С анализом этой полномасштабной капитализации человеческого в человеке сопряжено антропологическое понимание процесса формирования капитализма (первоначальный эскиз антропологии капиталистического общества представлен в работах молодого фейербахианца – Карла Маркса). Капитализация человеческого в человеке ведется сразу в двух направлениях:
Подобная тенденция проявляется уже в том, что со времен Иммануила Канта наиболее общим вопросом новоевропейской философии является вопрос о том, кого можно считать человеком (и соответственно каковы границы человеческого в человеке). Однако после Карла Маркса, Фридриха Ницше и Зигмунда Фрейда этот вопрос стал звучать по-другому: «что (не-человече-ское) делает человека человеком?». Мишель Фуко поставил его еще более радикально: «Почему человек столь многим обязан нечеловеческому в самом себе? Не состоит ли на самом деле человек только из не-человеческого? И какова возможная этика и антропология не-человеческого?».
Внимание к проблематике нечеловеческого со стороны тех, кого Поль Рикер остроумно назвал «учителями подозрительности» (и примкнувшего к ним Мишеля Фуко), вовсе не было продиктовано специфическим интересом к биологическому («этология и зоопсихология»), инфернальному («демонология и тератология») или инфернально-биологическому («вирусология и молекулярная биология»). Расширение границ нечеловеческого было, в сущности, расширением плацдарма экспансии человеческого.

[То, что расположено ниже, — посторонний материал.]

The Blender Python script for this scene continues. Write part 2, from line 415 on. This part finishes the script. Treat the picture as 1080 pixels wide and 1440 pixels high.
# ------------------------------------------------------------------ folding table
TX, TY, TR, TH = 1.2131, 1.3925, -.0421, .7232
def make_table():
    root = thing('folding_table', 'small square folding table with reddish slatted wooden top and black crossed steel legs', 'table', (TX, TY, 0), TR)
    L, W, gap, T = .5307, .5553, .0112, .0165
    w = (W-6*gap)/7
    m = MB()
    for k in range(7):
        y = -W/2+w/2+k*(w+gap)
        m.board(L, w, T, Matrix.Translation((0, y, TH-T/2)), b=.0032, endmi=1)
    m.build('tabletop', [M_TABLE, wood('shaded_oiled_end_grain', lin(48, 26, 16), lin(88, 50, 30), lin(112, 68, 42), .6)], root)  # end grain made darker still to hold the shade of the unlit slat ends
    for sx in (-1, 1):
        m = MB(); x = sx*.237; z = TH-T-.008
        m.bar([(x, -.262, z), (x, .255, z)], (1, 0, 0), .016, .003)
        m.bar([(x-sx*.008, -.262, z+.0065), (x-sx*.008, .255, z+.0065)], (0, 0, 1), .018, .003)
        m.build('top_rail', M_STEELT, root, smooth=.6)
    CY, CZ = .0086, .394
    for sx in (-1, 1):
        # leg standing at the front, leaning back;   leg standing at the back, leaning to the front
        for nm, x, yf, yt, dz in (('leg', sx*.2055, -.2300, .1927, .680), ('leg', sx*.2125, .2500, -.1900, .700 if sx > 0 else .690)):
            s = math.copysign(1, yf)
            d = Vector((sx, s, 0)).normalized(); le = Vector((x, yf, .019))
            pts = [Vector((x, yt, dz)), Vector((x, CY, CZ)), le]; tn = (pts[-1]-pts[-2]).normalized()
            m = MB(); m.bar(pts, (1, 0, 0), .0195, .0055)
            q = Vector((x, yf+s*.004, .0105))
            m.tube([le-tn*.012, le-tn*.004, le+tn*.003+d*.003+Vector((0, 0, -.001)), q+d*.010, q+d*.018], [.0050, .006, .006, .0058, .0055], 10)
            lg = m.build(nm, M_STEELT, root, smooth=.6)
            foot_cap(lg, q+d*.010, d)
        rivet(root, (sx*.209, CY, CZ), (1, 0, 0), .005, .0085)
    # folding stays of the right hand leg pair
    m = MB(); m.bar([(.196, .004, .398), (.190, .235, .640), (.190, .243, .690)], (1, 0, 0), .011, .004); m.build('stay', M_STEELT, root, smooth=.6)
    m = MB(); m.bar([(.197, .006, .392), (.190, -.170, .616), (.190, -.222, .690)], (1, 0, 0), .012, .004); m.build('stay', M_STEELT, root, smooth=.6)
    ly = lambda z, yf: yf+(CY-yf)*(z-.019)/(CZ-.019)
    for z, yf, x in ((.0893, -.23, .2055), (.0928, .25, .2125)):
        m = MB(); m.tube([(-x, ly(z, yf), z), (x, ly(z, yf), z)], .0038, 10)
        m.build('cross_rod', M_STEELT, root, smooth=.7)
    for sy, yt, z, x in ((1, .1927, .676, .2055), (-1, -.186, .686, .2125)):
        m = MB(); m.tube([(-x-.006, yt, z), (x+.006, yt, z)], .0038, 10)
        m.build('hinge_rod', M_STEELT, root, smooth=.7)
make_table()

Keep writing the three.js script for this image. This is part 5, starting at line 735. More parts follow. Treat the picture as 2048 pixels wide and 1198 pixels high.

Любые новые измерения нечеловеческого оказывались при этом новыми измерениями присваивающей практической антропологии. Одновременно разрасталось и производство человеческого, которое преобразовывало нечеловеческое в полезный, высококалорийный продукт. Расширение этого производства вело к достаточно частым и разнообразным по последствиям кризисам перепроизводства гуманизма. Эксцессы расизма, нацизма или колониализма также были связаны с этим перепроизводством человеческого на антропологическую единицу, обитающую в пределах определенной нации– общества – цивилизации.
Общий кризис перепроизводства человеческого на современном Западе выражается в гипертрофии права, которая выражается в культе прав человека, играющем роль этики и онтологии современного мира.
При этом человек по-прежнему выступает мерой всех вещей. Однако чтобы подтверждать этот статус, человеку необходимо постоянно проходить тест на содержание в нем достаточного количества человеческого. Опыт великих трагедий XX века показывает, что количество человеческого в человеке постоянно меняется, иногда скатываясь к нулевой отметке. Но еще важнее изменения качества «гуманитарного субстрата», определение которого служит точкой отсчета для любых количественных колебаний. И здесь проблема справедливости проявляется максимально полно.
С одной стороны, человек в качестве меры любой вещи представляет собой антропологическую инстанцию справедливости, служит ее живым воплощением. С другой стороны, то, что характеристики абстрактного «человека вообще» относятся к конкретному человеческому существу примерно так же, как могут относиться к нему черты выставленного в магазинной витрине манекена. Беря на себя миссию меры вещей, человек неизменно оказывается перед вызовом утраты человеческого. Более того, пытаясь устанавливать справедливость, человеческое существо постоянно рискует оказаться несуществующим. В итоге и человеческое в человеке, и само бытие оказываются предметом распределения, зависящим от избрания распределительной системы или сценария справедливости.